As people work in a collaborative manner, it leads to more informed decisions and reporting outcomes that are often more successful. But when collaboration is lacking, the result is constant fire drills and a greater risk of non-compliance.
According to EHSToday, poor communication and collaboration is the organizational problem that frustrates teams the most.
Larry Hansen, “Why Won’t They Listen?”
Teamwork increases reporting effectiveness
In an environmental compliance reporting scenario, it’s not uncommon for final EPCRA, RCRA and other reports to come down to one or two people on an EHS team. However, processes to gather and review data can include an EHS director, a manager, corporate and regional subject matter experts (SMEs), facility managers, environmental specialists, or EHS technicians. Reporting data can also come from finance departments, purchasing departments, maintenance departments, procurement staff, and on down the business’s organizational line.
EHS leaders should foster collaboration to promote teamwork among these EHS team members and associated stakeholders. Doing so can increase the efficiency of collecting, sharing, and analyzing information among the group, and keep data collection and reporting processes flowing seamlessly.
Ultimately, the overall teamwork helps ensure data quality and reporting accuracy as well as decision-usefulness.
Process and task management
Think of collaboration in terms of process and task management as well. In standardizing processes and making them more systematic, employees should be aligned with the process in a collaborative structure.
Again in a environmental compliance reporting scenario, for instance, consider the various process parts and the people involved. At a facility, someone gets assigned to do inventory for chemical types and quantities. An SME on the EHS team then determines whether the facility has any extremely hazardous substances in an amount that equals or exceeds the threshold planning quantity (TPQ) for EPCRA. Further along, another employee in Purchasing must supply chemical purchasing records for the facility’s EPCRA reports.
Collaboration therefore is both a requirement and a driver of the process to keep it moving in an unified manner.

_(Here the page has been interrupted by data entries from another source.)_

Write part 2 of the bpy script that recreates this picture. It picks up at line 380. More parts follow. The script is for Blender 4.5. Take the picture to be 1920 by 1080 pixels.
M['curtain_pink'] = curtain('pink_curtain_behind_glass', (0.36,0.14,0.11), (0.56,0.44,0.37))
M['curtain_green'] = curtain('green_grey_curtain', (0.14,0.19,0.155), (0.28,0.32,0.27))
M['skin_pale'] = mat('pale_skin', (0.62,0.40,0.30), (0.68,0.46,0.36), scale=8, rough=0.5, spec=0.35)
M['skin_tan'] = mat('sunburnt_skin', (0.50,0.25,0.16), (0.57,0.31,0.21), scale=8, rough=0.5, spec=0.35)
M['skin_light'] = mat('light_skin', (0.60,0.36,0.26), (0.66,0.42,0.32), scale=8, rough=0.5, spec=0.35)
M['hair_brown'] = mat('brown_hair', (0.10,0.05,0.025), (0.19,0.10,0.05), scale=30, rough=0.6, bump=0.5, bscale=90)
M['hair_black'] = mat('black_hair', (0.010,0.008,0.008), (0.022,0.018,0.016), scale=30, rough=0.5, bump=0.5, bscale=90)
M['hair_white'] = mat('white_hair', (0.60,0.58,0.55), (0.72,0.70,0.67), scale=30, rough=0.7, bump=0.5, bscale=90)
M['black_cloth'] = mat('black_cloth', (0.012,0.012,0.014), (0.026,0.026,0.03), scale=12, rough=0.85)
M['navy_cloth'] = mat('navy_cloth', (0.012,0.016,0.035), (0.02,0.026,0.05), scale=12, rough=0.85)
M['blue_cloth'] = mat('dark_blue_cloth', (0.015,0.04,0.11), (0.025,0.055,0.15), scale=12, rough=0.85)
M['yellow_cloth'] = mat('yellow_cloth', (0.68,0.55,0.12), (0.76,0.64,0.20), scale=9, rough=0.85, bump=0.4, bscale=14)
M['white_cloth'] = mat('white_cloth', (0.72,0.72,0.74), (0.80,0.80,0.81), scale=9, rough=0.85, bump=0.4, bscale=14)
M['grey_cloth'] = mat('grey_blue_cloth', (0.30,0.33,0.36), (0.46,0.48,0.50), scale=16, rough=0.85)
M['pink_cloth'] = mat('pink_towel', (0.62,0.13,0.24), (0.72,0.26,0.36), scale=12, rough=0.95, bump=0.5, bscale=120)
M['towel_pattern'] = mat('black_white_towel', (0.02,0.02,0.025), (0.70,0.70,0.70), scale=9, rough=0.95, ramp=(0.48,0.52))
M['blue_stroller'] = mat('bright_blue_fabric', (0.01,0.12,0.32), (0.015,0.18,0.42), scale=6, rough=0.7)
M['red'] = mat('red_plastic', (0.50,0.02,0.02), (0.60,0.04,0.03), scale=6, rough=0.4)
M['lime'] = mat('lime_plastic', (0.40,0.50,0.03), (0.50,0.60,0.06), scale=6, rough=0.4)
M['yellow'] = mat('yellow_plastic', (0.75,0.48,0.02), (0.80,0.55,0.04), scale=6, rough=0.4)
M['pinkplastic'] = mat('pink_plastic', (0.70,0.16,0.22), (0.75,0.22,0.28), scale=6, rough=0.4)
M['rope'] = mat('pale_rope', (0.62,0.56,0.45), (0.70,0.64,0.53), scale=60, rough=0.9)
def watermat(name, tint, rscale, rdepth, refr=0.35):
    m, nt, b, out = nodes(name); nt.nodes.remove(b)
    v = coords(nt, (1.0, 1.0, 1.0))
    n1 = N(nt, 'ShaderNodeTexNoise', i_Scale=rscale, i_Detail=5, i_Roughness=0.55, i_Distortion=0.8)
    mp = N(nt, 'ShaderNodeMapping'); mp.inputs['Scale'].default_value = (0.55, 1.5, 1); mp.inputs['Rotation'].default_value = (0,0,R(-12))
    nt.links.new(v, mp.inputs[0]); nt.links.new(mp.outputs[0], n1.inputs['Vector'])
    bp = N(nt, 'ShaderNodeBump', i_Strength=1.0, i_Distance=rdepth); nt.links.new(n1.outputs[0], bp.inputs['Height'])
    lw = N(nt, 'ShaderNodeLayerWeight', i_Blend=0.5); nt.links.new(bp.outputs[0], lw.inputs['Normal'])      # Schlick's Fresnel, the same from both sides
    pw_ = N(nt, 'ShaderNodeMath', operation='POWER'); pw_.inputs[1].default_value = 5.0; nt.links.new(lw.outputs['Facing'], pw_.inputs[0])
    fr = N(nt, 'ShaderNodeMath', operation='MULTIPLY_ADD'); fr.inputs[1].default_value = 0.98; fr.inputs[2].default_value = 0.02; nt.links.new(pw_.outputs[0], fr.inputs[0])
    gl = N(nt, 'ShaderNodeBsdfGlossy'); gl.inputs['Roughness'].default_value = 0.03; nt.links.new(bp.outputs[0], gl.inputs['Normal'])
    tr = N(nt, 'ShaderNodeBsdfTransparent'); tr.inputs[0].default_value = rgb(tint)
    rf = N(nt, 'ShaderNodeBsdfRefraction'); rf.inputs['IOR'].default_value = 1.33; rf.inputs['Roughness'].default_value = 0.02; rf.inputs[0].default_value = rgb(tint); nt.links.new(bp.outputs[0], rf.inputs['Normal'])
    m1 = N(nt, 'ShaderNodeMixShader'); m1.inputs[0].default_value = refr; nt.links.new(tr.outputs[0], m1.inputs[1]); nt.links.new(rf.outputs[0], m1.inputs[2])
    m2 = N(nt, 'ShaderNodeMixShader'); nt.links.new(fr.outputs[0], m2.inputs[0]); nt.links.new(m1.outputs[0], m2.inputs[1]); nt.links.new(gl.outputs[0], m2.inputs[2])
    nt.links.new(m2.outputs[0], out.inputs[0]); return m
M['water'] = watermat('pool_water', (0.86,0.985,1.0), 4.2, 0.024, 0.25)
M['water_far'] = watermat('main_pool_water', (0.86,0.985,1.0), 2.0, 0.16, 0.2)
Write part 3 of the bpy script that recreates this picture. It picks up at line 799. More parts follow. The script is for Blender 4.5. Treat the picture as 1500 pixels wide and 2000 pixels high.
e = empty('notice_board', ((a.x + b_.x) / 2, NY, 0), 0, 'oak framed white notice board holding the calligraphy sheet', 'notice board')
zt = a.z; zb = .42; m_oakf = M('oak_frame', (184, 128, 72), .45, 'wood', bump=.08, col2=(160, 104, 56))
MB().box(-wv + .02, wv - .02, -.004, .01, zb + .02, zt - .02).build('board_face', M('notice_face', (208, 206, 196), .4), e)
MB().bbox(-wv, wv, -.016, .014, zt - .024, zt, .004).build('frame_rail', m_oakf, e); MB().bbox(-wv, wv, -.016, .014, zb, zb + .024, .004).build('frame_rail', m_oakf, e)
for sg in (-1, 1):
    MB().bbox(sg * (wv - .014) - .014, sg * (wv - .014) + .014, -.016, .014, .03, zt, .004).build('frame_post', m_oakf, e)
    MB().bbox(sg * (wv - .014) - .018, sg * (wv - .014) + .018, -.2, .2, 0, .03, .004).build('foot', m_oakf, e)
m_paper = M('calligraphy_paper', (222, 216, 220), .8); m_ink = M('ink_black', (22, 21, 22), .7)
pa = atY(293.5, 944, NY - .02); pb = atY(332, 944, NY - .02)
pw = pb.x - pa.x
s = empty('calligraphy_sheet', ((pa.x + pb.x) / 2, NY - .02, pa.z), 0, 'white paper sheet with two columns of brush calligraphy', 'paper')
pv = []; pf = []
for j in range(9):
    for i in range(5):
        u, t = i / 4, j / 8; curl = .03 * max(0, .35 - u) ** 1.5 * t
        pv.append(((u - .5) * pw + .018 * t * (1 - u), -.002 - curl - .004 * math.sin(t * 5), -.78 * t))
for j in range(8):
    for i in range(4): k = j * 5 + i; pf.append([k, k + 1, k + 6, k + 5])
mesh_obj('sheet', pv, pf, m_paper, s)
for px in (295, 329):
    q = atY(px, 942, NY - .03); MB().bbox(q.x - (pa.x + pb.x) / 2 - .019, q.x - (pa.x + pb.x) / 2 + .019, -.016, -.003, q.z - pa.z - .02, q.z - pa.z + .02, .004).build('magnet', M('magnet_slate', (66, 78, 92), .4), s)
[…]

Without the proper collaboration tools and training, though, the ability to manage processes and tasks in the name of teamwork is diminished. Data goes dark, deadlines get missed, employees start playing the blame game, and the risk for non-compliance goes higher.
Central to a company’s culture and success
In a 2019 study from the Institute of Corporate Productivity (summarized in Forbes), researchers found that when collaborative practices were “commonplace,” companies were five times more likely to be high-performing with workers delivering quality outputs.
But “commonplace” doesn’t mean “automatic.” Collaboration must be encouraged by leadership, accepted and practiced by employees, and continually nurtured at every opportunity.
To that end, successful companies make collaboration central to their culture. They connect people using workflow tools to assign and track work tasks. More importantly, they implement collaboration best practices and guidelines for users to improve scheduling, communications, workflows, and outputs.
Regardless of where EHS teams sit in their company, they should follow the same collaboration blueprint for environmental compliance reporting. When they do, it improves process continuity and minimizes the risk of non-compliance.